(begin)

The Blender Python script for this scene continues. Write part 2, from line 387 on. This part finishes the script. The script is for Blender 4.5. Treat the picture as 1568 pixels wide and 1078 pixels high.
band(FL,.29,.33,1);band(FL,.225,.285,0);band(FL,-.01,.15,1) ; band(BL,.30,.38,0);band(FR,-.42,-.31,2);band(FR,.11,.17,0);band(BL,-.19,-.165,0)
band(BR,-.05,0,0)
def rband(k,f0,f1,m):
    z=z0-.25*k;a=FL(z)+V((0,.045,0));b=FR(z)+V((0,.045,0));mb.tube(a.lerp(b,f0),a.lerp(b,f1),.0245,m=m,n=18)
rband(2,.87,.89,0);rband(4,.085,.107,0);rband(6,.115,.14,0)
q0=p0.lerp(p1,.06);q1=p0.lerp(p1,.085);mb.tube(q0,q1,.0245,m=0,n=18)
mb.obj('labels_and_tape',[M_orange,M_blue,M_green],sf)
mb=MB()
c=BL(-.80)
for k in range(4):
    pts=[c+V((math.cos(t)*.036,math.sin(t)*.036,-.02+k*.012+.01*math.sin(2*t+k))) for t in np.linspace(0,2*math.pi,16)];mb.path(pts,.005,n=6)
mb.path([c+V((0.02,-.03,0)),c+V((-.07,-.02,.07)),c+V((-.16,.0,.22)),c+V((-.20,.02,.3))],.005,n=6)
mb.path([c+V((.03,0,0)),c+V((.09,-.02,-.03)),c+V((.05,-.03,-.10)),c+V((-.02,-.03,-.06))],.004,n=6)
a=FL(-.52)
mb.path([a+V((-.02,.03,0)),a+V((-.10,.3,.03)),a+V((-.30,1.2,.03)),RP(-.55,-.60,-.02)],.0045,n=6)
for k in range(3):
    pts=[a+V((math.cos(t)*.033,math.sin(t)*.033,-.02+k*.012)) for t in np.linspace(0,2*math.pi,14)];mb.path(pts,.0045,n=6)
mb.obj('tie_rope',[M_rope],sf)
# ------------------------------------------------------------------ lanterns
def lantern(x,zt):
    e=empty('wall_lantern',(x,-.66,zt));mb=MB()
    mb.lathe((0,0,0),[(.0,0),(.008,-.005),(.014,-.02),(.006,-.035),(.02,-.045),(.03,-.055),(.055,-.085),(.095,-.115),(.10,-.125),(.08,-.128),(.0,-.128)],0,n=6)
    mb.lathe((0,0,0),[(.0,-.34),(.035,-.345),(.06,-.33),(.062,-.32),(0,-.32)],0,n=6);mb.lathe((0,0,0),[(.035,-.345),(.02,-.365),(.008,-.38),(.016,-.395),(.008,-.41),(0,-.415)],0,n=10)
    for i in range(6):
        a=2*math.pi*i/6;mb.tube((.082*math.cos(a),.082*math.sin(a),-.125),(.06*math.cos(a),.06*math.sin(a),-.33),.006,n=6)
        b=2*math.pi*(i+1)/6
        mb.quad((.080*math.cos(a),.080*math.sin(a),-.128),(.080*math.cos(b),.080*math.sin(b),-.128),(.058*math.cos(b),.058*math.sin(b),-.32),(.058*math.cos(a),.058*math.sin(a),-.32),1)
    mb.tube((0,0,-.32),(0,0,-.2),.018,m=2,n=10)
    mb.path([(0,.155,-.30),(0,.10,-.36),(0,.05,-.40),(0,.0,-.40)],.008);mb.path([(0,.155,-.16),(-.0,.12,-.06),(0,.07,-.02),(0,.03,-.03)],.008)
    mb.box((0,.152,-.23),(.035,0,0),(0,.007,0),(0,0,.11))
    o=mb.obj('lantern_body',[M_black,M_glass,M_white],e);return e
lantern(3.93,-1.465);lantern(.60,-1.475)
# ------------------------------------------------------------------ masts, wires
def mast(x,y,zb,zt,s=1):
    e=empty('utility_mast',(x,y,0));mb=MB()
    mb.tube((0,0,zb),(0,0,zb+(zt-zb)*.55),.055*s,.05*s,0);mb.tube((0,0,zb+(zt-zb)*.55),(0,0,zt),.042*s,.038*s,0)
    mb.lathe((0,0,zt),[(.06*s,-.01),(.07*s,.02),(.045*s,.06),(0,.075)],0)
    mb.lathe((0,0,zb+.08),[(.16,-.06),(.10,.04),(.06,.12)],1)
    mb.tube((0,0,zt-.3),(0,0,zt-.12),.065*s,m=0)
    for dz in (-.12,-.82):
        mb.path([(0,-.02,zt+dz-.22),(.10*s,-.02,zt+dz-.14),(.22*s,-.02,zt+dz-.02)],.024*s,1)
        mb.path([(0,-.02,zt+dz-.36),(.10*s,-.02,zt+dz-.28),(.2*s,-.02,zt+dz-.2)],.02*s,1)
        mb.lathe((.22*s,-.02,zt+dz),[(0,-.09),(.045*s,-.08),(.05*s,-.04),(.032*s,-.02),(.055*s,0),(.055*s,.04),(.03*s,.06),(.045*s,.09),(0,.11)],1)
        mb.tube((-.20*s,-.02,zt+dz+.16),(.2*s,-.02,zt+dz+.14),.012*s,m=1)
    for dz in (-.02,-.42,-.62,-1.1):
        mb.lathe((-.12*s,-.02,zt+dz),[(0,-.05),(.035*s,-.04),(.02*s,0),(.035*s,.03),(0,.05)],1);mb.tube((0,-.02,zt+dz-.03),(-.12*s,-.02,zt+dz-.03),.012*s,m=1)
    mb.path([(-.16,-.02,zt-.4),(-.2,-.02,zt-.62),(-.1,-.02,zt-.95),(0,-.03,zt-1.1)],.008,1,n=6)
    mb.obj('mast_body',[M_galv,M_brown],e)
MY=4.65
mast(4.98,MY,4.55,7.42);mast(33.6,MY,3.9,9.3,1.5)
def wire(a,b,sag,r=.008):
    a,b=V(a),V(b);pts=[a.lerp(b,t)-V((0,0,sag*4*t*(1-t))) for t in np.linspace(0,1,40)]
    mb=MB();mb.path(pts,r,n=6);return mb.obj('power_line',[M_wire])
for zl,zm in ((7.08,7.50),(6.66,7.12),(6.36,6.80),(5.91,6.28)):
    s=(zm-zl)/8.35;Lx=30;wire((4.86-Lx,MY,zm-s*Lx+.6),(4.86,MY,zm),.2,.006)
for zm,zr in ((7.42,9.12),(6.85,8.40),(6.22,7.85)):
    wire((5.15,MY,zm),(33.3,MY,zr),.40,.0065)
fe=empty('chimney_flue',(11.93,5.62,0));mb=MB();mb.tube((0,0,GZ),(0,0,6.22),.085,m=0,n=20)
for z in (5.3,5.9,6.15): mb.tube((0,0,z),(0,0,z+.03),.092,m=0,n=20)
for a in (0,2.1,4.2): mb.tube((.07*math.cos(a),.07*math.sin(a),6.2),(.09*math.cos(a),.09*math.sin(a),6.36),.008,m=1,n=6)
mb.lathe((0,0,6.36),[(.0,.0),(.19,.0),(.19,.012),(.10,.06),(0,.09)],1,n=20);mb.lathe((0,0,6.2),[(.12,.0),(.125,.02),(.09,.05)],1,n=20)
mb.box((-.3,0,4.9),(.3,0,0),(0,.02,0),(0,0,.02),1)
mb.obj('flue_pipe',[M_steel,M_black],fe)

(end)

PROBLEM: Type out all of the material again, word for word.

SOLUTION FOR THIS EXERCISE:
The Blender Python script for this scene continues. Write part 2, from line 387 on. This part finishes the script. The script is for Blender 4.5. Treat the picture as 1568 pixels wide and 1078 pixels high.
band(FL,.29,.33,1);band(FL,.225,.285,0);band(FL,-.01,.15,1) ; band(BL,.30,.38,0);band(FR,-.42,-.31,2);band(FR,.11,.17,0);band(BL,-.19,-.165,0)
band(BR,-.05,0,0)
def rband(k,f0,f1,m):
    z=z0-.25*k;a=FL(z)+V((0,.045,0));b=FR(z)+V((0,.045,0));mb.tube(a.lerp(b,f0),a.lerp(b,f1),.0245,m=m,n=18)
rband(2,.87,.89,0);rband(4,.085,.107,0);rband(6,.115,.14,0)
q0=p0.lerp(p1,.06);q1=p0.lerp(p1,.085);mb.tube(q0,q1,.0245,m=0,n=18)
mb.obj('labels_and_tape',[M_orange,M_blue,M_green],sf)
mb=MB()
c=BL(-.80)
for k in range(4):
    pts=[c+V((math.cos(t)*.036,math.sin(t)*.036,-.02+k*.012+.01*math.sin(2*t+k))) for t in np.linspace(0,2*math.pi,16)];mb.path(pts,.005,n=6)
mb.path([c+V((0.02,-.03,0)),c+V((-.07,-.02,.07)),c+V((-.16,.0,.22)),c+V((-.20,.02,.3))],.005,n=6)
mb.path([c+V((.03,0,0)),c+V((.09,-.02,-.03)),c+V((.05,-.03,-.10)),c+V((-.02,-.03,-.06))],.004,n=6)
a=FL(-.52)
mb.path([a+V((-.02,.03,0)),a+V((-.10,.3,.03)),a+V((-.30,1.2,.03)),RP(-.55,-.60,-.02)],.0045,n=6)
for k in range(3):
    pts=[a+V((math.cos(t)*.033,math.sin(t)*.033,-.02+k*.012)) for t in np.linspace(0,2*math.pi,14)];mb.path(pts,.0045,n=6)
mb.obj('tie_rope',[M_rope],sf)
# ------------------------------------------------------------------ lanterns
def lantern(x,zt):
    e=empty('wall_lantern',(x,-.66,zt));mb=MB()
    mb.lathe((0,0,0),[(.0,0),(.008,-.005),(.014,-.02),(.006,-.035),(.02,-.045),(.03,-.055),(.055,-.085),(.095,-.115),(.10,-.125),(.08,-.128),(.0,-.128)],0,n=6)
    mb.lathe((0,0,0),[(.0,-.34),(.035,-.345),(.06,-.33),(.062,-.32),(0,-.32)],0,n=6);mb.lathe((0,0,0),[(.035,-.345),(.02,-.365),(.008,-.38),(.016,-.395),(.008,-.41),(0,-.415)],0,n=10)
    for i in range(6):
        a=2*math.pi*i/6;mb.tube((.082*math.cos(a),.082*math.sin(a),-.125),(.06*math.cos(a),.06*math.sin(a),-.33),.006,n=6)
        b=2*math.pi*(i+1)/6
        mb.quad((.080*math.cos(a),.080*math.sin(a),-.128),(.080*math.cos(b),.080*math.sin(b),-.128),(.058*math.cos(b),.058*math.sin(b),-.32),(.058*math.cos(a),.058*math.sin(a),-.32),1)
    mb.tube((0,0,-.32),(0,0,-.2),.018,m=2,n=10)
    mb.path([(0,.155,-.30),(0,.10,-.36),(0,.05,-.40),(0,.0,-.40)],.008);mb.path([(0,.155,-.16),(-.0,.12,-.06),(0,.07,-.02),(0,.03,-.03)],.008)
    mb.box((0,.152,-.23),(.035,0,0),(0,.007,0),(0,0,.11))
    o=mb.obj('lantern_body',[M_black,M_glass,M_white],e);return e
lantern(3.93,-1.465);lantern(.60,-1.475)
# ------------------------------------------------------------------ masts, wires
def mast(x,y,zb,zt,s=1):
    e=empty('utility_mast',(x,y,0));mb=MB()
    mb.tube((0,0,zb),(0,0,zb+(zt-zb)*.55),.055*s,.05*s,0);mb.tube((0,0,zb+(zt-zb)*.55),(0,0,zt),.042*s,.038*s,0)
    mb.lathe((0,0,zt),[(.06*s,-.01),(.07*s,.02),(.045*s,.06),(0,.075)],0)
    mb.lathe((0,0,zb+.08),[(.16,-.06),(.10,.04),(.06,.12)],1)
    mb.tube((0,0,zt-.3),(0,0,zt-.12),.065*s,m=0)
    for dz in (-.12,-.82):
        mb.path([(0,-.02,zt+dz-.22),(.10*s,-.02,zt+dz-.14),(.22*s,-.02,zt+dz-.02)],.024*s,1)
        mb.path([(0,-.02,zt+dz-.36),(.10*s,-.02,zt+dz-.28),(.2*s,-.02,zt+dz-.2)],.02*s,1)
        mb.lathe((.22*s,-.02,zt+dz),[(0,-.09),(.045*s,-.08),(.05*s,-.04),(.032*s,-.02),(.055*s,0),(.055*s,.04),(.03*s,.06),(.045*s,.09),(0,.11)],1)
        mb.tube((-.20*s,-.02,zt+dz+.16),(.2*s,-.02,zt+dz+.14),.012*s,m=1)
    for dz in (-.02,-.42,-.62,-1.1):
        mb.lathe((-.12*s,-.02,zt+dz),[(0,-.05),(.035*s,-.04),(.02*s,0),(.035*s,.03),(0,.05)],1);mb.tube((0,-.02,zt+dz-.03),(-.12*s,-.02,zt+dz-.03),.012*s,m=1)
    mb.path([(-.16,-.02,zt-.4),(-.2,-.02,zt-.62),(-.1,-.02,zt-.95),(0,-.03,zt-1.1)],.008,1,n=6)
    mb.obj('mast_body',[M_galv,M_brown],e)
MY=4.65
mast(4.98,MY,4.55,7.42);mast(33.6,MY,3.9,9.3,1.5)
def wire(a,b,sag,r=.008):
    a,b=V(a),V(b);pts=[a.lerp(b,t)-V((0,0,sag*4*t*(1-t))) for t in np.linspace(0,1,40)]
    mb=MB();mb.path(pts,r,n=6);return mb.obj('power_line',[M_wire])
for zl,zm in ((7.08,7.50),(6.66,7.12),(6.36,6.80),(5.91,6.28)):
    s=(zm-zl)/8.35;Lx=30;wire((4.86-Lx,MY,zm-s*Lx+.6),(4.86,MY,zm),.2,.006)
for zm,zr in ((7.42,9.12),(6.85,8.40),(6.22,7.85)):
    wire((5.15,MY,zm),(33.3,MY,zr),.40,.0065)
fe=empty('chimney_flue',(11.93,5.62,0));mb=MB();mb.tube((0,0,GZ),(0,0,6.22),.085,m=0,n=20)
for z in (5.3,5.9,6.15): mb.tube((0,0,z),(0,0,z+.03),.092,m=0,n=20)
for a in (0,2.1,4.2): mb.tube((.07*math.cos(a),.07*math.sin(a),6.2),(.09*math.cos(a),.09*math.sin(a),6.36),.008,m=1,n=6)
mb.lathe((0,0,6.36),[(.0,.0),(.19,.0),(.19,.012),(.10,.06),(0,.09)],1,n=20);mb.lathe((0,0,6.2),[(.12,.0),(.125,.02),(.09,.05)],1,n=20)
mb.box((-.3,0,4.9),(.3,0,0),(0,.02,0),(0,0,.02),1)
mb.obj('flue_pipe',[M_steel,M_black],fe)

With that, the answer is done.